Gerek burada, gerekse de Hz. Nuh kıssasında geçen "görmek" ile ilgili
olarak da: Burada görmekten kasıt, göz ile görmektir denildiği gibi, bununla
zannı galip (ağır basan kanaat) demek olan görüşün kastedilmiş olması da
mümkündür.
Yüce Allah'ın:
"Düşünün ki O sizi, Nuh kavminden sonra halifeler kıldı" buyruğundaki
"Halifeler" kelimesi, "halife" kelimesinin müzekker olarak
ve manaya göre yapılmış bir çoğuludur. "Halaif" şeklindeki çoğul ise,
lafza göre yapılmış bir çoğuldur. Yüce Allah onlara, kendilerini Nuh kavminden
sonra yeryüzünün sakinleri kıldığı için, lütfunu hatırlatmaktadır.
"Yaratılış itibari
ile size boy pos da verdi" buyruğundaki (boy-pos) anlamına gelen; (...)

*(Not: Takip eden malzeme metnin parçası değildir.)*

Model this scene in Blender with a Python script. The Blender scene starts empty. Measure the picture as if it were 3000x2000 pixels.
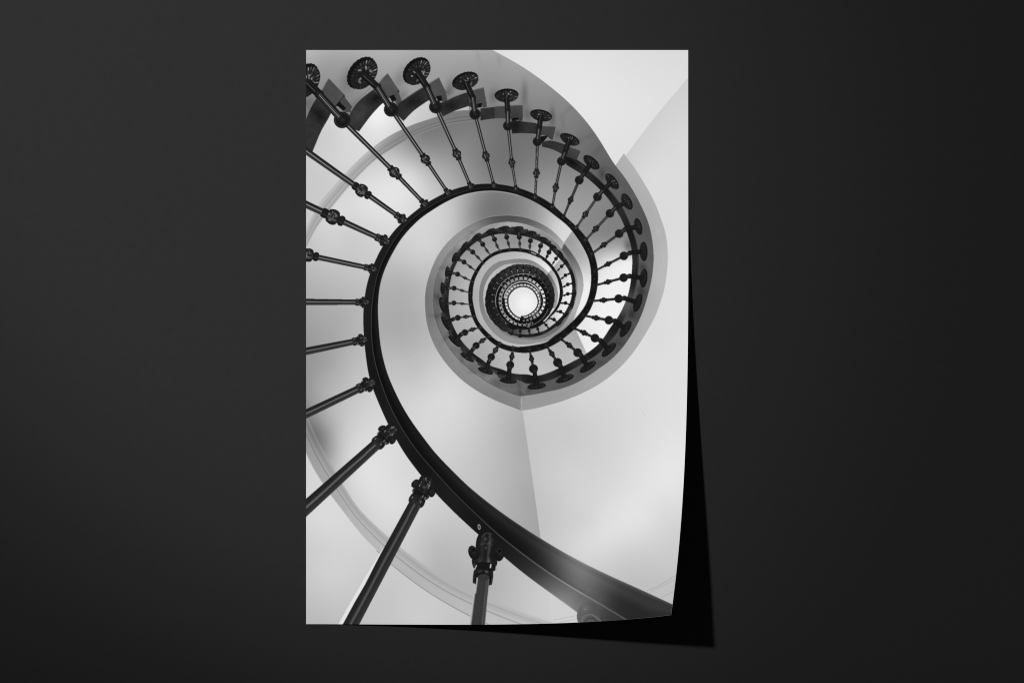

kelimesindeki "sin" harfinin "sad" harfi ile okunması da
caizdir. Çünkü ondan sonra "tı" harfi gelmektedir.
O, yaratılıştan sizi,
uzun boylu ve iri cüsseli yapmıştır, demektir. İbn Abbas der ki: Onların en
uzun boyluları yüz arşın, en kısa boyluları ise altmış arşın idi. Bu şekildeki
iri yarı yaratılmış olmaları, atalarının yaratılışına uygun idi. Bunun, Hz.
Nuh'un kavmine uygun bir yaratılış olduğu da söylenmiştir. Vehb b. Münebbih der
ki: Onlardan herhangi birisinin başı, oldukça büyük bir kubbe (çadır) gibi idi.
Adamın bir gözüne yırtıcı hayvanlar yavrulardı. Burun delikleri de böyleydi.
Şehr b. Havşab, Ebu
Hureyre'den şöyle dediğini rivayet etmektedir: Ad kavminden bir adam taştan iki
kapı kanadı yapardı. Eğer bu ümmetten beşyüz kişi onu kaldırmak için bir araya
gelecek olsaydı buna güç yetiremezdi. Onlardan herhangi birisi ayağı ile yere
vuracak olsaydı, ayağı yere geçerdi.
"O halde Allah'ın
nimetlerini hatırlayın." Nimetler anlamına gelen; (...) kelimesinin tekili
(...) şeklinde gelir. Tıpkı "Anlar. zamanlar," kelimesinin tekilinin;
(...) şeklinde gelmesi gibi.
" ... ki, kurtuluşa
erdirilesiniz." Burada kurtuluş anlamına gelen "felah"a dair
açıklamalar, daha önceden (el-Bakara, 5. ayetin tefsirinde) geçmiş bulunmaktadır.